The Seven Sneezes may be the most valuable book I've read.

From it I learned the concepts of comedy, absurdity and loving patience by observing my Dad—who read it on demand a zillion times—while he emphasized each rhetorical sneeze with a sidelong glance and a real sneeze of his own, sometimes demonstrating so well, that his glasses flew off his nose. We laughed at each other's antics, and I learned in my earliest years not to take either of us too seriously.

In his wisdom, father has always accepted my choices, but he cobbled the road of free will—ad infinitum—with hidden lessons.

Weeks before he died he demonstrated uncommon generosity and admirable clarity of reason when all those around him had lost their heads. He drew on an astounding strength of spirit to elevate himself in bed to shake the hand of his future son-in-law, and not only delighted at the opportunity, but conducted the usual parental interview in a congenial fashion which gave no quarter to his impending death, thus providing us both with a lasting reminder of his love and selflessness.
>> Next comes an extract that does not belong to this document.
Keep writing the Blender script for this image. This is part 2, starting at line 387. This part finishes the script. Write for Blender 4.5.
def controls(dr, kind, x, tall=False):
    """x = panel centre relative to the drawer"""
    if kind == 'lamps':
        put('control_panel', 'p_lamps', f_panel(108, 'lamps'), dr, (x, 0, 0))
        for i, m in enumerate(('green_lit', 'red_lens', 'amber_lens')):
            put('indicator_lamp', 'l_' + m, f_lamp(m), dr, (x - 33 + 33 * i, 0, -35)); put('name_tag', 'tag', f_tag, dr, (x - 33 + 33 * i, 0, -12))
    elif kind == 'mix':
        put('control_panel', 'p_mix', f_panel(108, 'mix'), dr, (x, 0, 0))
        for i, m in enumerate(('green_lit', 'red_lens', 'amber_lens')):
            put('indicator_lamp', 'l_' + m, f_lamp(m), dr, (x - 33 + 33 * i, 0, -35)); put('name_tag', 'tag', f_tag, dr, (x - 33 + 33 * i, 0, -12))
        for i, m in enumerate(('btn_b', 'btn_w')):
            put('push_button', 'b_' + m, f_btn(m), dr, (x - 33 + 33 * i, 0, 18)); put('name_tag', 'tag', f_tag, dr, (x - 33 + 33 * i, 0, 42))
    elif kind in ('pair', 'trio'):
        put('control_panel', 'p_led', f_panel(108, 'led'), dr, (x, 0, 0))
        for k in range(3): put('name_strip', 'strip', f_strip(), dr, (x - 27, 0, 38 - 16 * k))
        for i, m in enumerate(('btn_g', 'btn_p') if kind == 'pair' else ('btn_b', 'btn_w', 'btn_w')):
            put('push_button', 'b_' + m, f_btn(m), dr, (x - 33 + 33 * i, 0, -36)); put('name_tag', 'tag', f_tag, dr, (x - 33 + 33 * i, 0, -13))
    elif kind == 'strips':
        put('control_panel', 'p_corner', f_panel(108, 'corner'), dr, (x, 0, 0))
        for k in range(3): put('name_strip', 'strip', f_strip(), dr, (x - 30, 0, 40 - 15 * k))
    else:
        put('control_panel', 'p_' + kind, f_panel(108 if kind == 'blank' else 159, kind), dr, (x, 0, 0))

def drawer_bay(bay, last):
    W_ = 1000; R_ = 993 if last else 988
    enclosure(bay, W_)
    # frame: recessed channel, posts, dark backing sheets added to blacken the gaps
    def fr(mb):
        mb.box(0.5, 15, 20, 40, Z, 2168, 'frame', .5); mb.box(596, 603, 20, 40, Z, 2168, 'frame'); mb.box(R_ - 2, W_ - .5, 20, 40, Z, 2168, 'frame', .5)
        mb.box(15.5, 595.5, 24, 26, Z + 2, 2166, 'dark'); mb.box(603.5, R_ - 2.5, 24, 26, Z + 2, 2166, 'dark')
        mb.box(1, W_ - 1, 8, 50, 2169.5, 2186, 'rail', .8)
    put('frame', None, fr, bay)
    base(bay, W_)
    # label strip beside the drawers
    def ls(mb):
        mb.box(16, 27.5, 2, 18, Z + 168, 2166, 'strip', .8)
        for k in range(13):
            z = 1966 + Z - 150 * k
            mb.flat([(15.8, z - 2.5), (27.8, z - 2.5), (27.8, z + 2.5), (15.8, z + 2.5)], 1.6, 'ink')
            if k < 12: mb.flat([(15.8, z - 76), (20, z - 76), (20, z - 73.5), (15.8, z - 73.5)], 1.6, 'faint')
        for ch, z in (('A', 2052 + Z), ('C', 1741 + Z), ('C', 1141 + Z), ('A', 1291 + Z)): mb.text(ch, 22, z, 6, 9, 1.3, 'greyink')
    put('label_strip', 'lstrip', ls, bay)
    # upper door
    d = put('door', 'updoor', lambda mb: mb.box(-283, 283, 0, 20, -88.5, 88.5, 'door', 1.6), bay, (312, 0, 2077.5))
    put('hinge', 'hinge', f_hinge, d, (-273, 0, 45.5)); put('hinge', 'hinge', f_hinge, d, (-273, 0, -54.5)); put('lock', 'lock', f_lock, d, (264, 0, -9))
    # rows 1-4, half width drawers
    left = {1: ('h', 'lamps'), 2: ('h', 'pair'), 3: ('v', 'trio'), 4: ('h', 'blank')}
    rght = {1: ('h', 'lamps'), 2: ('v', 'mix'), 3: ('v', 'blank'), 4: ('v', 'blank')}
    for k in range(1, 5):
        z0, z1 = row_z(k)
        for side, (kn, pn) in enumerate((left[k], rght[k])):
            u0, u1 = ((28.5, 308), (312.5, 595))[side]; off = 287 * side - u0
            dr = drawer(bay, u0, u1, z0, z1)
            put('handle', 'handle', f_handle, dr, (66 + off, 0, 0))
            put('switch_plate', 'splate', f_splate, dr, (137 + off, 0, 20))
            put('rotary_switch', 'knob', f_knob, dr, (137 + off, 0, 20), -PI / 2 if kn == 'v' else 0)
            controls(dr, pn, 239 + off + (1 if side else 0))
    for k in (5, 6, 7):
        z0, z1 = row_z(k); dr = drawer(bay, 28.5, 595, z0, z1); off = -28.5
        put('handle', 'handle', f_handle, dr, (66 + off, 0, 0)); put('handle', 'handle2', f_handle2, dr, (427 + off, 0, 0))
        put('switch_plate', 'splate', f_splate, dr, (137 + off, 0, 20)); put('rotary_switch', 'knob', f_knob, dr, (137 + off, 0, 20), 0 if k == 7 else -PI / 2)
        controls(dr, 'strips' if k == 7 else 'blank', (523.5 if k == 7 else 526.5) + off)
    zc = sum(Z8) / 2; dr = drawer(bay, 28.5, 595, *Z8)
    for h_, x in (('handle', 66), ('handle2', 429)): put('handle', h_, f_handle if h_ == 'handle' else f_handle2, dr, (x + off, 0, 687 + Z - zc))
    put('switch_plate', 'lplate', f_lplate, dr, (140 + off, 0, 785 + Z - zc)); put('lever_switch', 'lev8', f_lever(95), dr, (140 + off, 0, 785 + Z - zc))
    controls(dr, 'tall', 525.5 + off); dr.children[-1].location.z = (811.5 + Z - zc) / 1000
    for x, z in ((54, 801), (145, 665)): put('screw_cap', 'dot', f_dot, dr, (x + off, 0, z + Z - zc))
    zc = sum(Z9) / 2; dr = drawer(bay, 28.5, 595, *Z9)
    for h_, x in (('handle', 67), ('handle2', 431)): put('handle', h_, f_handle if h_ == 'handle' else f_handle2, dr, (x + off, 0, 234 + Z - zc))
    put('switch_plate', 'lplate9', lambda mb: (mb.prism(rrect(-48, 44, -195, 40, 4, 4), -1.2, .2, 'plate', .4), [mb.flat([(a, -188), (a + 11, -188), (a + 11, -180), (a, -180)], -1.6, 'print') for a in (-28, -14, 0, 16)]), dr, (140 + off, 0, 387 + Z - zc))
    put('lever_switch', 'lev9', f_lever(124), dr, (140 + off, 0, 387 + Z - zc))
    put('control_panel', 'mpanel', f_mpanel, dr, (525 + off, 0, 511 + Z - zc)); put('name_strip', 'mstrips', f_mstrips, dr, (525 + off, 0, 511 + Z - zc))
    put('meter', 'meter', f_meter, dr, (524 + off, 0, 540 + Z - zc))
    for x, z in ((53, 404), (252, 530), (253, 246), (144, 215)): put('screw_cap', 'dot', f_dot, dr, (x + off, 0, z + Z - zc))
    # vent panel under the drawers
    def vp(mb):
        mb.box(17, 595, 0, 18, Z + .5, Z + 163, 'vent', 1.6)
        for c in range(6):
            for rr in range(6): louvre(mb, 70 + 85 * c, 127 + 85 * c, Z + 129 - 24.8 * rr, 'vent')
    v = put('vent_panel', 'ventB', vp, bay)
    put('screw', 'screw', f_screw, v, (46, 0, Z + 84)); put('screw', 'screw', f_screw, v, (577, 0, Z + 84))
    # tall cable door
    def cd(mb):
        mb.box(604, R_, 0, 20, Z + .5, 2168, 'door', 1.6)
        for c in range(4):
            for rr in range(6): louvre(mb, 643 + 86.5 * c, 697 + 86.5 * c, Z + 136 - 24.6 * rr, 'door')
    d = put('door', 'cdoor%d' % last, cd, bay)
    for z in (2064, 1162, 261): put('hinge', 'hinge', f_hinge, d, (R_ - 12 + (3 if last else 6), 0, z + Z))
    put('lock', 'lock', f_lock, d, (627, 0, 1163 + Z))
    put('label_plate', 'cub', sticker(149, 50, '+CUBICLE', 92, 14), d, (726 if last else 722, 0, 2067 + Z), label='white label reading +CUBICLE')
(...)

Today is Chester's birthday. He would have been 86. His positive humor never deserted him. He was a clever man who believed in himself and in his children, and trusted in the longevity of the lessons he taught by example. Dad kept a keen eye on the future and valued its perception of the past: a noble ethic for any man.

Once upon a time he told me I was beautiful and I know that it is true.

 

The sun has stretched a thin glow across this winter ravaged lawn. The bare shoulders of maple point to a meander of river rushing below and the air is sweet with new warbling and all the distant songs of children released from the bondage of winter.